GOAL
From the listing that follows, extract every line and set it down unaltered.

DATASET EXTRACT
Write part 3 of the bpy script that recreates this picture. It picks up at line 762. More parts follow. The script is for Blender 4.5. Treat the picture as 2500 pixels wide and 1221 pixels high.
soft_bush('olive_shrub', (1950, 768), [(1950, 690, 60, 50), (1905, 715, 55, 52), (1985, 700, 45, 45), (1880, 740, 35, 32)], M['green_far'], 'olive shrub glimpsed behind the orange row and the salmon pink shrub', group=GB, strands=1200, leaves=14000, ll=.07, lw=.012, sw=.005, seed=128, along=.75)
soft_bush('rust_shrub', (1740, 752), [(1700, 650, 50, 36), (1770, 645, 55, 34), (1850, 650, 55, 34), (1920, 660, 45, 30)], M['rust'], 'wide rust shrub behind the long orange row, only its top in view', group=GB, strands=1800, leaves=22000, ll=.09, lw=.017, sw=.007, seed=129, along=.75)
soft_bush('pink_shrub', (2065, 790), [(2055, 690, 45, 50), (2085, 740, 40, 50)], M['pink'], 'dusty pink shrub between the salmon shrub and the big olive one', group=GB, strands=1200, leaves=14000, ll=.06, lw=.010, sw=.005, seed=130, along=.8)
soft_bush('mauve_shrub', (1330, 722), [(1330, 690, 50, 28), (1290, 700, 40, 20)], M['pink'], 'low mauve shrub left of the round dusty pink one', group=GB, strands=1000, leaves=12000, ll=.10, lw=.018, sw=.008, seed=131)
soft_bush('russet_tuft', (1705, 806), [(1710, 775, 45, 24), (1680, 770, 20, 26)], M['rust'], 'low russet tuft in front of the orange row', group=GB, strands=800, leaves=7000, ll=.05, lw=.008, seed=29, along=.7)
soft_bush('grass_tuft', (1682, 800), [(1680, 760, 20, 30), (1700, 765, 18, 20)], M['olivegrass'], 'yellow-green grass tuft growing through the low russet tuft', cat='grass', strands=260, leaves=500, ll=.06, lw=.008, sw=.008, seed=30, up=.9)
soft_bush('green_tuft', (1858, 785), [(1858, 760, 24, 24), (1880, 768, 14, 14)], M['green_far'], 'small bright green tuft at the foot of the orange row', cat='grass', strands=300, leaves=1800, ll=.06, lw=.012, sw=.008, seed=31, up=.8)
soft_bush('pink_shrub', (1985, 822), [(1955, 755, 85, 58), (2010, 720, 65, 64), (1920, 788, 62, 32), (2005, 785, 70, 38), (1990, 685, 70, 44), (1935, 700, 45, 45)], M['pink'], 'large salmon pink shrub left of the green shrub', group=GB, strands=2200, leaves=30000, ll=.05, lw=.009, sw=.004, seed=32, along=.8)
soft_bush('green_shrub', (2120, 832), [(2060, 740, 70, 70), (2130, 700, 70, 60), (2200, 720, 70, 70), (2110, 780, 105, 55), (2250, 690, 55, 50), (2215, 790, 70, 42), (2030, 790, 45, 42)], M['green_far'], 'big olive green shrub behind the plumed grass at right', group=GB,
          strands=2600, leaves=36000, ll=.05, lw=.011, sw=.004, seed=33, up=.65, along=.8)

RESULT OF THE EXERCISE
Write part 3 of the bpy script that recreates this picture. It picks up at line 762. More parts follow. The script is for Blender 4.5. Treat the picture as 2500 pixels wide and 1221 pixels high.
soft_bush('olive_shrub', (1950, 768), [(1950, 690, 60, 50), (1905, 715, 55, 52), (1985, 700, 45, 45), (1880, 740, 35, 32)], M['green_far'], 'olive shrub glimpsed behind the orange row and the salmon pink shrub', group=GB, strands=1200, leaves=14000, ll=.07, lw=.012, sw=.005, seed=128, along=.75)
soft_bush('rust_shrub', (1740, 752), [(1700, 650, 50, 36), (1770, 645, 55, 34), (1850, 650, 55, 34), (1920, 660, 45, 30)], M['rust'], 'wide rust shrub behind the long orange row, only its top in view', group=GB, strands=1800, leaves=22000, ll=.09, lw=.017, sw=.007, seed=129, along=.75)
soft_bush('pink_shrub', (2065, 790), [(2055, 690, 45, 50), (2085, 740, 40, 50)], M['pink'], 'dusty pink shrub between the salmon shrub and the big olive one', group=GB, strands=1200, leaves=14000, ll=.06, lw=.010, sw=.005, seed=130, along=.8)
soft_bush('mauve_shrub', (1330, 722), [(1330, 690, 50, 28), (1290, 700, 40, 20)], M['pink'], 'low mauve shrub left of the round dusty pink one', group=GB, strands=1000, leaves=12000, ll=.10, lw=.018, sw=.008, seed=131)
soft_bush('russet_tuft', (1705, 806), [(1710, 775, 45, 24), (1680, 770, 20, 26)], M['rust'], 'low russet tuft in front of the orange row', group=GB, strands=800, leaves=7000, ll=.05, lw=.008, seed=29, along=.7)
soft_bush('grass_tuft', (1682, 800), [(1680, 760, 20, 30), (1700, 765, 18, 20)], M['olivegrass'], 'yellow-green grass tuft growing through the low russet tuft', cat='grass', strands=260, leaves=500, ll=.06, lw=.008, sw=.008, seed=30, up=.9)
soft_bush('green_tuft', (1858, 785), [(1858, 760, 24, 24), (1880, 768, 14, 14)], M['green_far'], 'small bright green tuft at the foot of the orange row', cat='grass', strands=300, leaves=1800, ll=.06, lw=.012, sw=.008, seed=31, up=.8)
soft_bush('pink_shrub', (1985, 822), [(1955, 755, 85, 58), (2010, 720, 65, 64), (1920, 788, 62, 32), (2005, 785, 70, 38), (1990, 685, 70, 44), (1935, 700, 45, 45)], M['pink'], 'large salmon pink shrub left of the green shrub', group=GB, strands=2200, leaves=30000, ll=.05, lw=.009, sw=.004, seed=32, along=.8)
soft_bush('green_shrub', (2120, 832), [(2060, 740, 70, 70), (2130, 700, 70, 60), (2200, 720, 70, 70), (2110, 780, 105, 55), (2250, 690, 55, 50), (2215, 790, 70, 42), (2030, 790, 45, 42)], M['green_far'], 'big olive green shrub behind the plumed grass at right', group=GB,
          strands=2600, leaves=36000, ll=.05, lw=.011, sw=.004, seed=33, up=.65, along=.8)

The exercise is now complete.